The teachers will return to UD in June, with selected students from their schools, to demonstrate ways in which they refined or adapted the laboratory lessons during the second half of the school year. In the process, they will share those lab activities and lesson plans with their colleagues for use in other Delaware classrooms as well. 

“But this week, the teachers are the students,” said Jon Manon, who is associate director for mathematics in UD’s Professional Development Center for Educators and co-director for the state Department of Education’s Mathematics and Science Partnership (MSP) grant that supports the STEM professional development program. 

The grant’s other co-director is John Jungck, professor and director of the DuPont Science Learning Laboratories, the instructional wing of ISE Lab.

The first activity in the lab Thursday required teachers to air-pop a selection of different kinds of popcorn and count the rate at which the kernels popped. With the help of audio and visual recordings of the process and a specialized app, the teams of teachers divided the popping process into 10-second intervals and counted the number of kernels that popped during each segment.

As it turns out, they pop at a rate — a small number at the beginning, many more in the middle, and a small number toward the end — that can be graphed as what is commonly called a bell curve.

“That’s why, when you wait for those last, slow kernels to pop, the ones that popped early can end up burned,” Jungck said.

The teachers also built Galton Boards, which are a 3-D way of showing — by rolling small balls randomly into an array of channels on the board — the same kind of distribution, known as normal or Gaussian, that looks similar to a bell curve. 

Teachers, who worked in interdisciplinary teams from each school, said the lesson was especially useful because of its connections to many subjects beyond statistics and probability.
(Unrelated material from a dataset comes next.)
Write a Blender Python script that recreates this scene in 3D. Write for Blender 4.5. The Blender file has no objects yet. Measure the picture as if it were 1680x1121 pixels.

A key goal of the MSP project is to find ways in which teachers from different science and math disciplines can work together to show STEM connections to their students.

“The nice thing about what we’re doing today is that it’s based in statistics, and that’s useful for analyzing data in so many fields,” said Peter Yonko, who teaches physics at Newark High School. “So this kind of lesson is very applicable across disciplines.”

For Appoquinimink High School teacher Samantha Neubert, the experience at ISE Lab had her already thinking of ways to expand the lesson into other topics for students in her Advanced Placement environmental science class.

“I can see using this to discuss corn as an agricultural product, biodiversity, how a particular variety might have characteristics like heat sensitivity that would determine where it would be grown …,” she said. “And I think this is also a really good way to teach statistics and probability lessons. It’s much more engaging for the students.”